Si bien John Cheever tuvo contratiempos económicos como muchos escritores de su tiempo, encontró la estabilidad como uno de los cuentistas de planta de The New Yorker, lo que le permitía pagar las cuentas sin tener que preocuparse demasiado y poderse dedicar en cuerpo y alma al relato. Pero no era una persona exenta de inseguridades. Para no acarrear a su familia la misma pobreza moral que inundaba sus libros, mantuvo en secreto su latente homosexualidad durante muchos años. Jamás se separó de su mujer. Fue hasta la publicación de sus célebres diarios y sobre todo de su epistolario que saldría a la luz su inclinación sexual. Misma que sería aceptada a posteriori por su hijo, Benjamin Cheever, pero nunca por su esposa Mary.

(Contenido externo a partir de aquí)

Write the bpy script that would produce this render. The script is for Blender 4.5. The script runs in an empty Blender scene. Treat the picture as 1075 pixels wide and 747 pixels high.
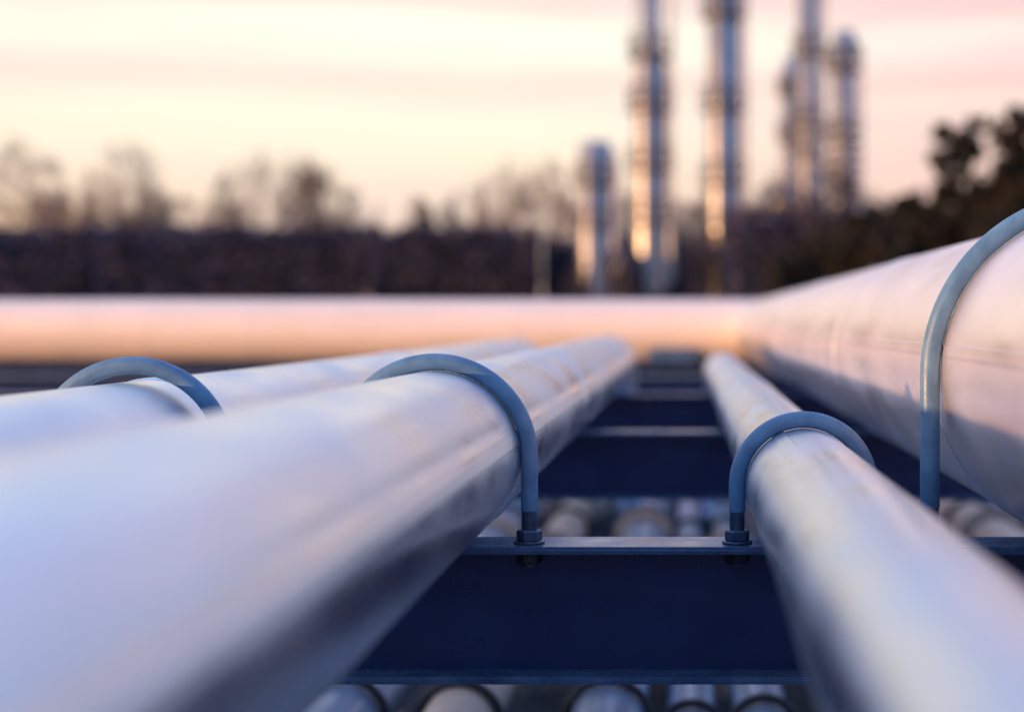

“Guardar una carta es como intentar conservar un beso”, decía Cheever. Pero su hijo se dio a la tarea de no destruirlas y publicarlas en 1988, lo que supuso un escándalo por todo lo alto por las minuciosas descripciones que hacía Cheever del miembro de algunos de sus ocasionales amantes. Si bien las infidelidades del autor también se daban con algunas mujeres, fue un shock para su hijo, quien se encargó de escribir el prólogo, descubrir hasta que punto su padre llevaba una doble vida. Pero la obra de Cheever sería imposible sin esta contradicción, porque comprendía a fondo el mecanismo que hacía funcionar a sus criaturas. Si había un hombre dividido por excelencia era él.
Cheever, era un hombre con muchos defectos, a decir de su familia, pero tenía una virtud gigante. Desde el principio de su carrera adquirió una maestría a la hora de construir relatos. Su malicia y su habilidad le permitieron componer piezas magistrales, que no fueron pocas, además. En The Stories of John Cheever, existen al menos doce relatos que compiten con lo mejor de la cuentística de todos los tiempos. No sólo gringa, internacional. Su estilo no era nada nuevo bajo el sol, aunque sí experimentó un poco, como en el relato “Personajes que no figurarán en mi siguiente libro”, pero en sí estaba apegado al modelo norteamericano de cuento. Aquel que pondera que toda historia debe tener un planteamiento, un nudo y un desenlace. Siguiendo a los grandes maestros de su país, él se convirtió también en uno de ellos.
Uno de sus relatos más celebres fue “El nadador”, que sería llevado al cine en 1968 y protagonizado por Burt Lancaster. Narra la historia de un hombre que ha dejado de encontrarle sentido a la existencia y que un día en una fiesta en casa de unos vecinos decide volver a la suya nadando por todas las piscinas de cuanta casa le queda de camino. Cronista de los suburbios, sus textos amén de un ejemplo de impecable estructura cuetística, son declaraciones de admiración secreta de todos los personajes que pueblan sus historias. Como su mismo relato, se trata de “Cartas de amor no correspondido”. Que era como se sentía Cheever todo el tiempo en relación a su existencia y a su soterrada homosexualidad.